• Instruction
Repeat each line exactly as it is written.

• Data shown
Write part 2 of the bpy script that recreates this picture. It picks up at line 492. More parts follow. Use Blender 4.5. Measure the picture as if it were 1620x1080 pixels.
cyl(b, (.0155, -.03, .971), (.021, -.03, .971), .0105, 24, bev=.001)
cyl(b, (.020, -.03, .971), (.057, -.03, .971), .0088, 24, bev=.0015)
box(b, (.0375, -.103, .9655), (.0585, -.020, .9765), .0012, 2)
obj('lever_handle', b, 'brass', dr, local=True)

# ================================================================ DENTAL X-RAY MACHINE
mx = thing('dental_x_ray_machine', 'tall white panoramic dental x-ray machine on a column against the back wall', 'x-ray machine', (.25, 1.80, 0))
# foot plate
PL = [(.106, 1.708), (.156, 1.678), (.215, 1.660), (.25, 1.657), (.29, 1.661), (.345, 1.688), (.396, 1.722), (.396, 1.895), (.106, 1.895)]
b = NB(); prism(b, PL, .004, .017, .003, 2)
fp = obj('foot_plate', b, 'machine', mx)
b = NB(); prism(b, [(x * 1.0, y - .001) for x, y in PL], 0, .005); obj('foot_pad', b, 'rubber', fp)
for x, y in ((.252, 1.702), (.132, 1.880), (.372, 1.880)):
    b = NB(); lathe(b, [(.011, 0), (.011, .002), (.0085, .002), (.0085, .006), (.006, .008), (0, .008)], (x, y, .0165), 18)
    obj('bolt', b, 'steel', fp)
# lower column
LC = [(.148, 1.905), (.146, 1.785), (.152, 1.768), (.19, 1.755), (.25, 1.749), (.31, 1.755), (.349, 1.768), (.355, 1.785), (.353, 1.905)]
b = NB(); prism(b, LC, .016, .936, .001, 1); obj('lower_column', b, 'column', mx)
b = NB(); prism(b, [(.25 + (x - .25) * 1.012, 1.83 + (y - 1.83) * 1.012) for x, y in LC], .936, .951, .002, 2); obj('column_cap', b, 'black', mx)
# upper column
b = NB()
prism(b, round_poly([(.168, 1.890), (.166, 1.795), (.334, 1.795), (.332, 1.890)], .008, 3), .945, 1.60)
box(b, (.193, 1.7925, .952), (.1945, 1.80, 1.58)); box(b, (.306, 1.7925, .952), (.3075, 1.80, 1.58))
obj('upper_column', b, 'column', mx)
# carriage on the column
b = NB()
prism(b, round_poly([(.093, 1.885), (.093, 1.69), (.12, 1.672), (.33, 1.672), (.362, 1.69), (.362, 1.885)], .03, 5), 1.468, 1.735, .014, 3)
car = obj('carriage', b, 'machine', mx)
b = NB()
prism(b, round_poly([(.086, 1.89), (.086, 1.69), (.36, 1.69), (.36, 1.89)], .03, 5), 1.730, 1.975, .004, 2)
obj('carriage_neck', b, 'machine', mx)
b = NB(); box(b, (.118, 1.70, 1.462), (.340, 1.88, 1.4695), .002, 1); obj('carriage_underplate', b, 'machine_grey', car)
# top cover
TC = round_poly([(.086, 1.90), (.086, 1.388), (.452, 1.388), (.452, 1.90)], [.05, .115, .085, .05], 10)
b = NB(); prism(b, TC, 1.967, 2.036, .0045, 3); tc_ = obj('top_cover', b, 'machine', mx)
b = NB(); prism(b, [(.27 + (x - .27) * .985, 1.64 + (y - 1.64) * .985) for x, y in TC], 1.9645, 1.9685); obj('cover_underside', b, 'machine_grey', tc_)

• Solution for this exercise
Write part 2 of the bpy script that recreates this picture. It picks up at line 492. More parts follow. Use Blender 4.5. Measure the picture as if it were 1620x1080 pixels.
cyl(b, (.0155, -.03, .971), (.021, -.03, .971), .0105, 24, bev=.001)
cyl(b, (.020, -.03, .971), (.057, -.03, .971), .0088, 24, bev=.0015)
box(b, (.0375, -.103, .9655), (.0585, -.020, .9765), .0012, 2)
obj('lever_handle', b, 'brass', dr, local=True)

# ================================================================ DENTAL X-RAY MACHINE
mx = thing('dental_x_ray_machine', 'tall white panoramic dental x-ray machine on a column against the back wall', 'x-ray machine', (.25, 1.80, 0))
# foot plate
PL = [(.106, 1.708), (.156, 1.678), (.215, 1.660), (.25, 1.657), (.29, 1.661), (.345, 1.688), (.396, 1.722), (.396, 1.895), (.106, 1.895)]
b = NB(); prism(b, PL, .004, .017, .003, 2)
fp = obj('foot_plate', b, 'machine', mx)
b = NB(); prism(b, [(x * 1.0, y - .001) for x, y in PL], 0, .005); obj('foot_pad', b, 'rubber', fp)
for x, y in ((.252, 1.702), (.132, 1.880), (.372, 1.880)):
    b = NB(); lathe(b, [(.011, 0), (.011, .002), (.0085, .002), (.0085, .006), (.006, .008), (0, .008)], (x, y, .0165), 18)
    obj('bolt', b, 'steel', fp)
# lower column
LC = [(.148, 1.905), (.146, 1.785), (.152, 1.768), (.19, 1.755), (.25, 1.749), (.31, 1.755), (.349, 1.768), (.355, 1.785), (.353, 1.905)]
b = NB(); prism(b, LC, .016, .936, .001, 1); obj('lower_column', b, 'column', mx)
b = NB(); prism(b, [(.25 + (x - .25) * 1.012, 1.83 + (y - 1.83) * 1.012) for x, y in LC], .936, .951, .002, 2); obj('column_cap', b, 'black', mx)
# upper column
b = NB()
prism(b, round_poly([(.168, 1.890), (.166, 1.795), (.334, 1.795), (.332, 1.890)], .008, 3), .945, 1.60)
box(b, (.193, 1.7925, .952), (.1945, 1.80, 1.58)); box(b, (.306, 1.7925, .952), (.3075, 1.80, 1.58))
obj('upper_column', b, 'column', mx)
# carriage on the column
b = NB()
prism(b, round_poly([(.093, 1.885), (.093, 1.69), (.12, 1.672), (.33, 1.672), (.362, 1.69), (.362, 1.885)], .03, 5), 1.468, 1.735, .014, 3)
car = obj('carriage', b, 'machine', mx)
b = NB()
prism(b, round_poly([(.086, 1.89), (.086, 1.69), (.36, 1.69), (.36, 1.89)], .03, 5), 1.730, 1.975, .004, 2)
obj('carriage_neck', b, 'machine', mx)
b = NB(); box(b, (.118, 1.70, 1.462), (.340, 1.88, 1.4695), .002, 1); obj('carriage_underplate', b, 'machine_grey', car)
# top cover
TC = round_poly([(.086, 1.90), (.086, 1.388), (.452, 1.388), (.452, 1.90)], [.05, .115, .085, .05], 10)
b = NB(); prism(b, TC, 1.967, 2.036, .0045, 3); tc_ = obj('top_cover', b, 'machine', mx)
b = NB(); prism(b, [(.27 + (x - .27) * .985, 1.64 + (y - 1.64) * .985) for x, y in TC], 1.9645, 1.9685); obj('cover_underside', b, 'machine_grey', tc_)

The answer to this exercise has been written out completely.